Sarah C. March 12, 2009 05:59

Flows at High Angles of Attack
 
Hi,

I'm interested in flows around airfoils and wings at high angles of attack such as between -180 to +180.

I don't experience problems at normal angles (-10 to +20). At high angles, the flow is highly turbulent and the solution cannot converge at all. I use Rea-k and Spa-All turbulence models with Steady Density-Based Implicit Solver. I also tried Unsteady 2nd-Order Solver for airfoil at 50 degree angle of attack and got no converge. My grid is structured and created in Gridgen. It is sensitive to y+~1.

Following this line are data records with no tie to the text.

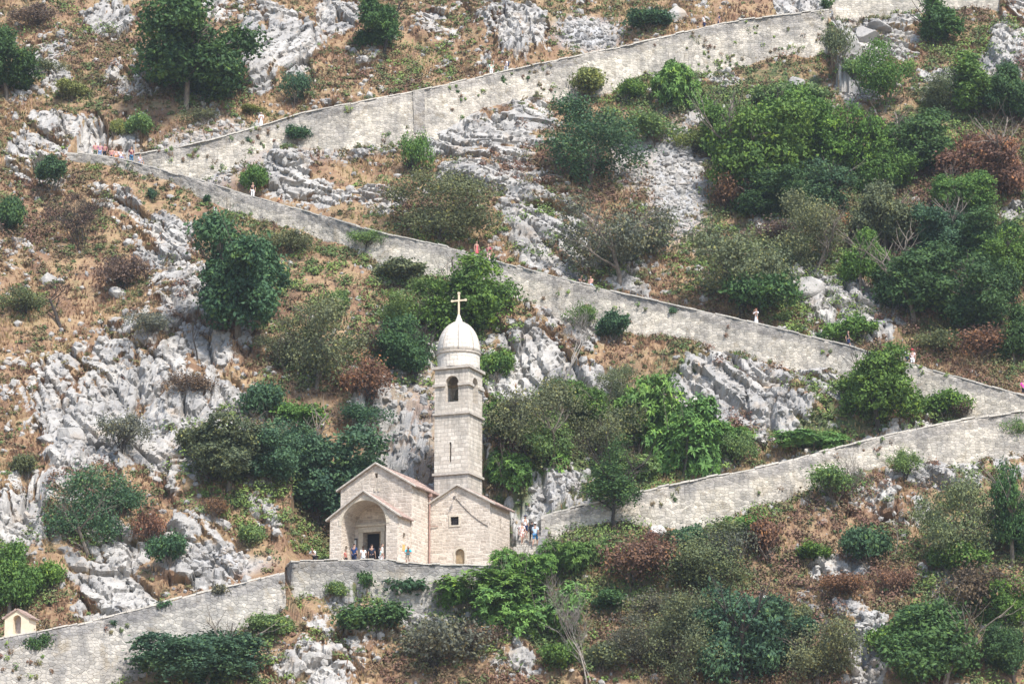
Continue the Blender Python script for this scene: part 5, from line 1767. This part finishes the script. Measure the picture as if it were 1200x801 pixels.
wr = np.where(ok, .22 * (rk_s > .2) + .035 + 1.2 * sc_s, 0)
i = pick(wr, 13000, rs)
phi = (1 + 5 ** .5) / 2
ico = np.array([(-1, phi, 0), (1, phi, 0), (-1, -phi, 0), (1, -phi, 0), (0, -1, phi), (0, 1, phi), (0, -1, -phi), (0, 1, -phi), (phi, 0, -1), (phi, 0, 1), (-phi, 0, -1), (-phi, 0, 1)]) / 1.9
icf = np.array([(0, 11, 5), (0, 5, 1), (0, 1, 7), (0, 7, 10), (0, 10, 11), (1, 5, 9), (5, 11, 4), (11, 10, 2), (10, 7, 6), (7, 1, 8), (3, 9, 4), (3, 4, 2), (3, 2, 6), (3, 6, 8), (3, 8, 9), (4, 9, 5), (2, 4, 11), (6, 2, 10), (8, 6, 7), (9, 8, 1)])
n = len(i)
sz = .10 + .36 * rs.random(n) ** 2.2
st_ = ico[None] * (sz[:, None] * 1.0)[..., None] * rs.uniform(.55, 1.3, (n, 1, 3)) * rs.uniform(.7, 1.15, (n, 12, 1))
a = rs.uniform(0, 6.28, n)
rx_ = st_[..., 0] * np.cos(a)[:, None] - st_[..., 1] * np.sin(a)[:, None]
ry_ = st_[..., 0] * np.sin(a)[:, None] + st_[..., 1] * np.cos(a)[:, None]
Vr = np.stack([rx_, ry_, st_[..., 2]], -1) + gp[i][:, None, :]
Fr = (icf[None] + 12 * np.arange(n)[:, None, None]).reshape(-1, 3)
tag(obj("rubble", mk_mesh("rubble", Vr.reshape(-1, 3), Fr, M['boulder'])), 'loose grey stones strewn over the slope', kind='stuff')

# ------------------------------------------------------------------ people
def skin_mesh(name, pts, edges, mat, sub=1, root=0):
    """pts: list of ((x,y,z), (rx,ry)); grown with the skin modifier"""
    me = bpy.data.meshes.new(name)
    me.from_pydata([p for p, r in pts], edges, [])
    o = bpy.data.objects.new("tmp_skin", me)
    COL.objects.link(o)
    m = o.modifiers.new("s", 'SKIN')
    m.use_smooth_shade = True
    for i, (p, r) in enumerate(pts):
        sv = me.skin_vertices[0].data[i]
        sv.radius = r if isinstance(r, tuple) else (r, r)
        sv.use_root = (i == root)
    if sub:
        s = o.modifiers.new("d", 'SUBSURF')
        s.levels = s.render_levels = sub
    dg = bpy.context.evaluated_depsgraph_get()
    out = bpy.data.meshes.new_from_object(o.evaluated_get(dg))
    bpy.data.objects.remove(o)
    out.name = name
    out.materials.clear()
    out.materials.append(mat)
    return out

def pose(kind):
    """joint positions of a 1.72 m figure facing -Y; hip height etc. per pose"""
    J = dict(pel=(0, 0, .94), sp=(0, -.01, 1.13), ch=(0, 0, 1.32), nk=(0, 0, 1.47), hd0=(0, -.015, 1.55), hd1=(0, -.03, 1.62), hd2=(0, -.015, 1.70))
    for s, n in ((-1, 'r'), (1, 'l')):
        J['sh' + n] = (s * .18, 0, 1.40)
        J['el' + n] = (s * .24, .03, 1.12)
        J['wr' + n] = (s * .25, -.05, .87)
        J['hp' + n] = (s * .09, 0, .90)
        J['kn' + n] = (s * .10, -.03, .49)
        J['an' + n] = (s * .10, .02, .09)
        J['to' + n] = (s * .12, -.14, .03)
    def up(**k):
        J.update(k)
    if kind == 'walk':
        up(knr=(-.10, -.20, .52), anr=(-.10, -.20, .10), tor=(-.11, -.37, .05), knl=(.10, .08, .50), anl=(.10, .30, .14), tol=(.11, .16, .03), elr=(-.24, .14, 1.14), wrr=(-.23, .10, .90), ell=(.24, -.08, 1.13), wrl=(.22, -.27, .98))
    if kind == 'lean':                       # bent over, elbows on a parapet
        up(pel=(0, .15, .92), sp=(0, .02, 1.08), ch=(0, -.16, 1.18), nk=(0, -.30, 1.27), hd0=(0, -.38, 1.33), hd1=(0, -.44, 1.38), hd2=(0, -.46, 1.47),
           shr=(-.18, -.22, 1.22), shl=(.18, -.22, 1.22), elr=(-.24, -.38, .98), ell=(.24, -.38, .98), wrr=(-.08, -.56, .98), wrl=(.08, -.56, .98), hpr=(-.09, .15, .88), hpl=(.09, .15, .88), knr=(-.1, .10, .48), knl=(.1, .10, .48), anr=(-.1, .16, .09), anl=(.1, .16, .09), tor=(-.12, 0, .03), tol=(.12, 0, .03))
    if kind == 'photo':                      # hands raised in front of the face
        up(elr=(-.27, -.14, 1.24), ell=(.27, -.14, 1.24), wrr=(-.09, -.27, 1.46), wrl=(.09, -.27, 1.46))
    if kind == 'sit':                        # seat at z=0.45
        for k in list(J):
            x, y, z = J[k]
            if k[:2] not in ('kn', 'an', 'to'):
                J[k] = (x, y, z - .40)
        up(knr=(-.13, -.42, .50), knl=(.13, -.42, .50), anr=(-.13, -.40, .09), anl=(.13, -.44, .09), tor=(-.15, -.56, .03), tol=(.15, -.60, .03), wrr=(-.14, -.30, .60), wrl=(.14, -.30, .60), elr=(-.24, -.04, .74), ell=(.24, -.04, .74))
    if kind == 'crouch':
        for k in list(J):
            x, y, z = J[k]
            if k[:2] not in ('kn', 'an', 'to'):
                J[k] = (x, y + .12 - max(0, z - .9) * .75, z - .5 - max(0, z - .94) * .22)
        up(knr=(-.14, -.30, .50), knl=(.14, -.26, .46), elr=(-.26, -.36, .62), ell=(.26, -.36, .62), wrr=(-.14, -.56, .50), wrl=(.14, -.56, .52), anr=(-.12, .02, .09), anl=(.12, .04, .09))
    return J

def vlerp(a, b, t):
    return tuple(a[i] + (b[i] - a[i]) * t for i in range(3))

def body_set(kind):
    J = pose(kind)
    P, E, ix = [], [], {}
    def ad(n, p, r, parent=None):
        ix[n] = len(P)
        P.append((p, r))
        if parent is not None:
            E.append((ix[parent], ix[n]))
    ad('pel', J['pel'], (.14, .10))
    ad('sp', J['sp'], (.125, .09), 'pel')
    ad('ch', J['ch'], (.155, .105), 'sp')
    ad('nk', J['nk'], .052, 'ch')
    ad('hd0', J['hd0'], (.062, .075), 'nk')
    ad('hd1', J['hd1'], (.078, .098), 'hd0')
    ad('hd2', J['hd2'], (.06, .072), 'hd1')
    fw = Vector(J['hd1']) + Vector((0, -.105, -.01))
    ad('nose', tuple(fw), .012, 'hd1')
    for n, s in (('r', -1), ('l', 1)):
        ad('ear' + n, (J['hd1'][0] + s * .085, J['hd1'][1] + .015, J['hd1'][2] - .01), .016, 'hd1')
        ad('sh' + n, J['sh' + n], .056, 'ch')
        ad('el' + n, J['el' + n], .042, 'sh' + n)
        ad('fa' + n, vlerp(J['el' + n], J['wr' + n], .4), .040, 'el' + n)
        ad('wr' + n, J['wr' + n], (.027, .022), 'fa' + n)
        d = (Vector(J['wr' + n]) - Vector(J['el' + n])).normalized()
        pm_ = Vector(J['wr' + n]) + d * .06
        ad('pa' + n, tuple(pm_), (.036, .016), 'wr' + n)
        side = d.cross(Vector((0, -1, 0.3)))
        side = side.normalized() if side.length > .1 else Vector((1, 0, 0))
        fwd = Vector((0, -1, 0)) - d * Vector((0, -1, 0)).dot(d)
        fwd = fwd.normalized() if fwd.length > .1 else Vector((0, 0, -1))
        for f in range(4):
            b_ = pm_ + side * (f - 1.5) * .019 + d * .035
            L = (.062, .074, .07, .056)[f]
            ad('f%d' % f + n, tuple(b_), .0085, 'pa' + n)
            ad('g%d' % f + n, tuple(b_ + d * L * .5 + fwd * .008), .008, 'f%d' % f + n)
            ad('h%d' % f + n, tuple(b_ + d * L * .85 + fwd * .028), .007, 'g%d' % f + n)
        t0 = pm_ - side * s * .036 - d * .02
        ad('t0' + n, tuple(t0), .010, 'pa' + n)
        ad('t1' + n, tuple(t0 - side * s * .018 + d * .035 + fwd * .012), .009, 't0' + n)
        ad('hp' + n, J['hp' + n], .085, 'pel')
        ad('th' + n, vlerp(J['hp' + n], J['kn' + n], .35), .080, 'hp' + n)
        ad('kn' + n, J['kn' + n], .052, 'th' + n)
        ad('ca' + n, vlerp(J['kn' + n], J['an' + n], .3), .054, 'kn' + n)
        ad('an' + n, J['an' + n], .036, 'ca' + n)
        ad('to' + n, J['to' + n], (.042, .028), 'an' + n)
    body = skin_mesh("body", P, E, M['skin'])
    def garment(nm, names, edges, g, mat=M['cloth']):
        ids = {n: i for i, n in enumerate(names)}
        pts = []
        for n in names:
            if n in ix:
                p, r = P[ix[n]]
                r = tuple(a + g for a in r) if isinstance(r, tuple) else r + g
            else:
                p, r = extra[n]
            pts.append((p, r))
        return skin_mesh(nm, pts, [(ids[a], ids[b]) for a, b in edges], mat)
    extra = {}
    for n in 'rl':
        extra['slv' + n] = (vlerp(J['sh' + n], J['el' + n], .75), .056)
        extra['hem' + n] = (vlerp(J['hp' + n], J['kn' + n], .85), .078)
        extra['cuf' + n] = (vlerp(J['kn' + n], J['an' + n], .85), .056)
    extra['neck'] = (vlerp(J['ch'], J['nk'], .75), (.07, .06))
    extra['waist'] = (vlerp(J['pel'], J['sp'], .15), (.15, .112))
    extra['seat'] = (J['pel'], (.148, .112))
    mid = lambda a, b: tuple((J[a][i] + J[b][i]) / 2 for i in range(3))
    extra['kn'] = (mid('knr', 'knl'), (.21, .13))
    extra['mid'] = (vlerp(J['pel'], mid('knr', 'knl'), .45), (.175, .125))
    extra['ank'] = (vlerp(mid('knr', 'knl'), mid('anr', 'anl'), .6), (.22, .14))
    out = dict(body=body)
    out['shirt'] = garment("shirt", ['sp', 'waist', 'ch', 'neck', 'shr', 'shl', 'slvr', 'slvl'], [('sp', 'waist'), ('sp', 'ch'), ('ch', 'neck'), ('ch', 'shr'), ('ch', 'shl'), ('shr', 'slvr'), ('shl', 'slvl')], .016)
    out['shorts'] = garment("shorts", ['seat', 'hpr', 'hpl', 'thr', 'thl', 'hemr', 'heml'], [('seat', 'hpr'), ('seat', 'hpl'), ('hpr', 'thr'), ('hpl', 'thl'), ('thr', 'hemr'), ('thl', 'heml')], .018)
    out['trousers'] = garment("trousers", ['seat', 'hpr', 'hpl', 'thr', 'thl', 'knr', 'knl', 'cufr', 'cufl'], [('seat', 'hpr'), ('seat', 'hpl'), ('hpr', 'thr'), ('hpl', 'thl'), ('thr', 'knr'), ('thl', 'knl'), ('knr', 'cufr'), ('knl', 'cufl')], .016)
    out['dress'] = garment("dress", ['sp', 'ch', 'neck', 'seat', 'mid', 'kn'], [('sp', 'ch'), ('ch', 'neck'), ('sp', 'seat'), ('seat', 'mid'), ('mid', 'kn')], .02)
    out['robe'] = garment("robe", ['sp', 'ch', 'neck', 'shr', 'shl', 'elr', 'ell', 'seat', 'mid', 'kn', 'ank'], [('sp', 'ch'), ('ch', 'neck'), ('ch', 'shr'), ('ch', 'shl'), ('shr', 'elr'), ('shl', 'ell'), ('sp', 'seat'), ('seat', 'mid'), ('mid', 'kn'), ('kn', 'ank')], .024)
    h1, h2 = Vector(J['hd1']), Vector(J['hd2'])
    out['hair'] = skin_mesh("hair", [(tuple(h1 + Vector((0, .035, -.03))), (.070, .066)), (tuple(h1 + Vector((0, .025, .03))), (.086, .088)), (tuple(h2 + Vector((0, .012, .0))), (.074, .084)), (tuple(h2 + Vector((0, .01, .03))), (.045, .05))], [(0, 1), (1, 2), (2, 3)], M['hair'])
    out['longhair'] = skin_mesh("hair", [(tuple(h1 + Vector((0, .08, -.22))), (.075, .03)), (tuple(h1 + Vector((0, .06, -.08))), (.085, .05)), (tuple(h1 + Vector((0, .025, .03))), (.088, .088)), (tuple(h2 + Vector((0, .012, .0))), (.076, .084)), (tuple(h2 + Vector((0, .01, .03))), (.045, .05))], [(0, 1), (1, 2), (2, 3), (3, 4)], M['hair'], root=2)
    V_, F_, _ = lathe([(.17, 0), (.165, .012), (.095, .02), (.088, .075), (.06, .10)], 14)
    out['hat'] = mk_mesh("hat", [(x + h2.x, y + h2.y + .0, z + h2.z - .015) for x, y, z in V_], F_, M['cloth'], True)
    ev = [mk_mesh("eye", *(lambda q: (q[0], q[1]))(tube([tuple(h1 + Vector((s * .032, -.088, .012))), tuple(h1 + Vector((s * .032, -.1, .012)))], [.011, .008], 6)), M['eye']) for s in (-1, 1)]
    out['eyes'] = ev
    # backpack behind the shoulders
    c = (Vector(J['ch']) + Vector(J['sp'])) / 2 + Vector((0, .17, .02))
    bp = bevel_me(boxm(c.x - .15, c.x + .15, c.y - .08, c.y + .1, c.z - .24, c.z + .24), .05, 2)
    bp.materials.append(M['cloth'])
    out['backpack'] = bp
    return out

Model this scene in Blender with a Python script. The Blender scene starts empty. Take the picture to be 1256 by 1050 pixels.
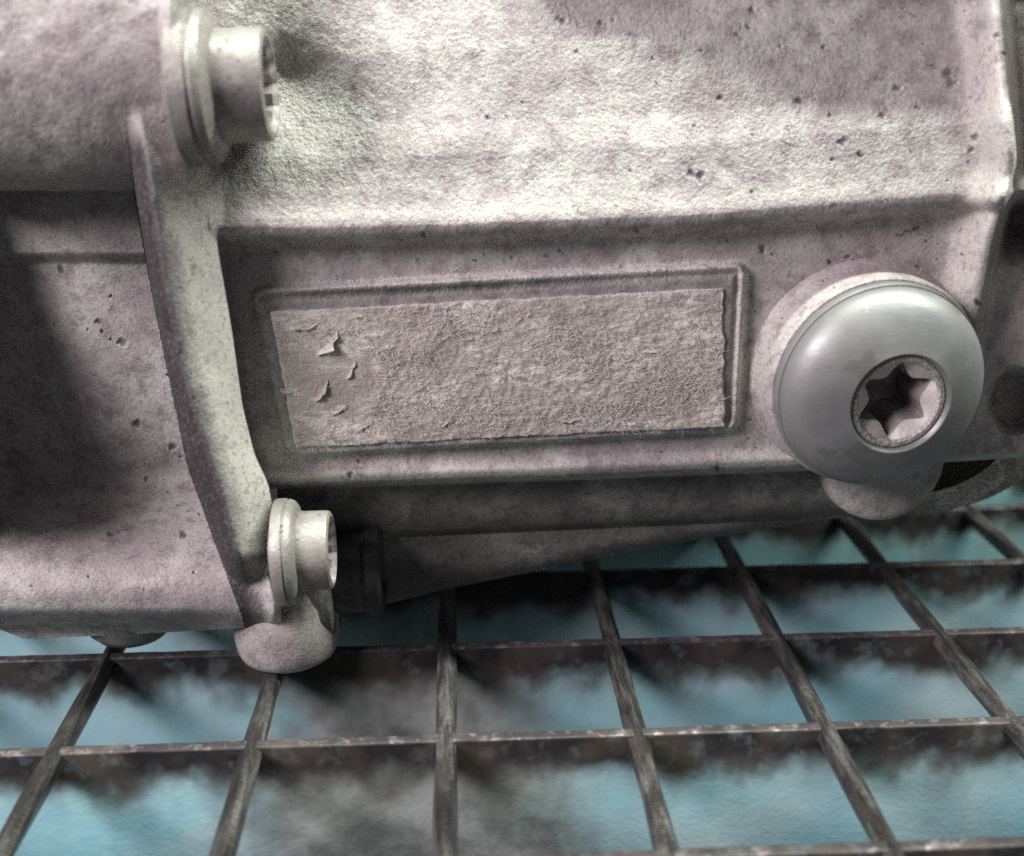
import bpy, math, random
import numpy as np
from mathutils import Vector, Matrix

random.seed(7)
RNG = np.random.RandomState(11)
MM = 0.001
SC = bpy.context.scene
COL = SC.collection

# ------------------------------------------------------------------ camera
# pixel geometry of the photograph (1256 x 1050), solved from the grating lines; millimetres, z = 0 on the grating
F, CX, CY = 1400.0, 628.0, 525.0
PITCH, YAW, ROLL, CAM_H = 0.3284, 0.0464, 0.0055, 123.95
RT0 = np.array([math.cos(YAW), -math.sin(YAW), 0.0])
FW = np.array([math.sin(YAW) * math.cos(PITCH), math.cos(YAW) * math.cos(PITCH), -math.sin(PITCH)])
DN0 = np.cross(FW, RT0)
RT = math.cos(ROLL) * RT0 + math.sin(ROLL) * DN0
DN = -math.sin(ROLL) * RT0 + math.cos(ROLL) * DN0
EYE = np.array([0.0, 0.0, CAM_H])
FACE_Y = 215.0                      # plane of the label panel, mm from the camera foot

cam_data = bpy.data.cameras.new('camera')
cam = bpy.data.objects.new('camera', cam_data)
COL.objects.link(cam)
M = Matrix.Identity(4)
for i in range(3):
    M[i][0], M[i][1], M[i][2] = RT[i], -DN[i], -FW[i]
    M[i][3] = EYE[i] * MM
cam.matrix_world = M
cam_data.sensor_fit = 'HORIZONTAL'
cam_data.sensor_width = 36.0
cam_data.lens = 36.0 * F / 1256.0
cam_data.clip_start, cam_data.clip_end = 0.005, 50.0
cam_data.dof.use_dof = True
cam_data.dof.focus_distance = 0.230
cam_data.dof.aperture_fstop = 10.0
SC.camera = cam
SC.cycles.use_denoising = False

# ------------------------------------------------------------------ light
world = bpy.data.worlds.new('World')
SC.world = world
world.use_nodes = True
bg = world.node_tree.nodes['Background']
bg.inputs['Color'].default_value = (0.92, 0.90, 1.0, 1)
bg.inputs['Strength'].default_value = 0.075


def lamp(name, loc, target, sx, sy, power, color, spread=180):
    d = bpy.data.lights.new(name, 'AREA')
    d.shape = 'RECTANGLE'
    d.size, d.size_y = sx, sy
    d.energy, d.color = power, color
    d.spread = math.radians(spread)
    o = bpy.data.objects.new(name, d)
    COL.objects.link(o)
    o.location = loc
    q = (Vector(target) - Vector(loc)).to_track_quat('-Z', 'Y')
    o.rotation_euler = q.to_euler()
    return o


key = lamp('ceiling_tube_lamp', (0.34, 0.180, 0.92), (0.0, 0.180, 0.05), 1.2, 0.045, 23.5, (0.955, 1.0, 0.885))
key.rotation_euler = (0.0, 0.33, 0.0)          # the tube runs along the bench, parallel to the face of the casting
lamp('bench_lamp', (-0.43, -0.06, 0.38), (0.02, 0.20, 0.05), 0.24, 0.24, 4.5, (1.0, 0.885, 0.925))
SC.view_settings.view_transform = 'Standard'
SC.view_settings.look = 'None'
SC.view_settings.exposure = 0.12
SC.view_settings.gamma = 1.0


# ------------------------------------------------------------------ helpers
def ray(px, py):
    px, py = np.asarray(px, float), np.asarray(py, float)
    a, b = (px - CX) / F, (py - CY) / F
    return FW + a[..., None] * RT + b[..., None] * DN


def at(px, py, d=0.0):
    """the point (mm) d millimetres in front of the panel plane that is seen at a photograph pixel"""
    r = ray(px, py)
    t = (FACE_Y - np.asarray(d, float)) / r[..., 1]
    return EYE + r * t[..., None]


def px_mm(px, py, d=0.0):
    return float(np.linalg.norm(at(px + 1, py, d) - at(px, py, d)))


def ground(px, py, z=0.0):
    r = ray(px, py)
    return EYE + r * ((z - CAM_H) / r[2])


def link(name, me, parent=None, mats=()):
    o = bpy.data.objects.new(name, me)
    COL.objects.link(o)
    for m in mats:
        if m.name not in [x.name for x in me.materials if x]:
            me.materials.append(m)
    if parent:
        o.parent = parent
    return o


def mesh(name, verts, faces, mat, parent=None, smooth=True, sharp=None):
    me = bpy.data.meshes.new(name)
    v = np.asarray(verts, float) * MM
    me.from_pydata([tuple(p) for p in v], [], [tuple(int(i) for i in f) for f in faces])
    me.update()
    if smooth:
        me.polygons.foreach_set('use_smooth', [True] * len(me.polygons))
        if sharp:
            me.set_sharp_from_angle(angle=math.radians(sharp))
    return link(name, me, parent, [mat])


def empty(name, loc=(0, 0, 0)):
    o = bpy.data.objects.new(name, None)
    o.empty_display_size = 0.01
    COL.objects.link(o)
    o.location = [c * MM for c in loc]
    return o


def sstep(a, b, t):
    u = np.clip((t - a) / (b - a), 0, 1)
    return u * u * (3 - 2 * u)


def smax(a, b, k):
    h = np.clip(0.5 + 0.5 * (a - b) / k, 0, 1)
    return b * (1 - h) + a * h + k * h * (1 - h)


def curve(xs, ys, sigma=0.0):
    lo, hi = xs[0], xs[-1]
    t = np.arange(lo - 3 * sigma - 2, hi + 3 * sigma + 2, 1.0)
    v = np.interp(t, xs, ys)
    if sigma:
        n = int(3 * sigma)
        k = np.exp(-0.5 * (np.arange(-n, n + 1) / sigma) ** 2)
        k /= k.sum()
        v = np.convolve(np.pad(v, n, mode='edge'), k, mode='valid')
    return lambda q: np.interp(q, t, v)


TABLE = RNG.rand(512, 512) * 2 - 1


def vnoise(x, y, s, ox=0.0):
    x = x / s + 37.3 + ox
    y = y / s + 11.7 + ox * 1.7
    i, j = np.floor(x).astype(int), np.floor(y).astype(int)
    u, v = x - i, y - j
    u, v = u * u * (3 - 2 * u), v * v * (3 - 2 * v)
    g = lambda a, b: TABLE[a % 512, b % 512]
    return (g(i, j) * (1 - u) + g(i + 1, j) * u) * (1 - v) + (g(i, j + 1) * (1 - u) + g(i + 1, j + 1) * u) * v


def fbm(x, y, s, n=3, ox=0.0):
    r, a = 0, 1.0
    for k in range(n):
        r = r + a * vnoise(x, y, s, ox + 19 * k)
        s, a = s * 0.5, a * 0.5
    return r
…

I would be happy for your suggestions about flows at high angles of attack.

Thanks,

Jason March 12, 2009 09:51

Re: Flows at High Angles of Attack
 
Well, what do you consider "converged"? At these high angles of attack you're going to have very large separation regions (this is now more of a bluff body problem than an airfoil problem). Separation is an unsteady phenomenon, and I would expect the forces and moments to bounce around rather wildly within a fixed range (something like a sphere or a flat plate would be better behaved because of the symmetry). The hard part would be running it long enough to ensure you've captured the full range of forces.

If you're looking for an "average" force then I would recommend monitoring the force each time step with an unsteady solver, run it for a LONG time and calculate the average from the output force monitor file.

Good luck, Jason

husker March 18, 2009 08:39

Hi,
 
You have explained what i need, very well.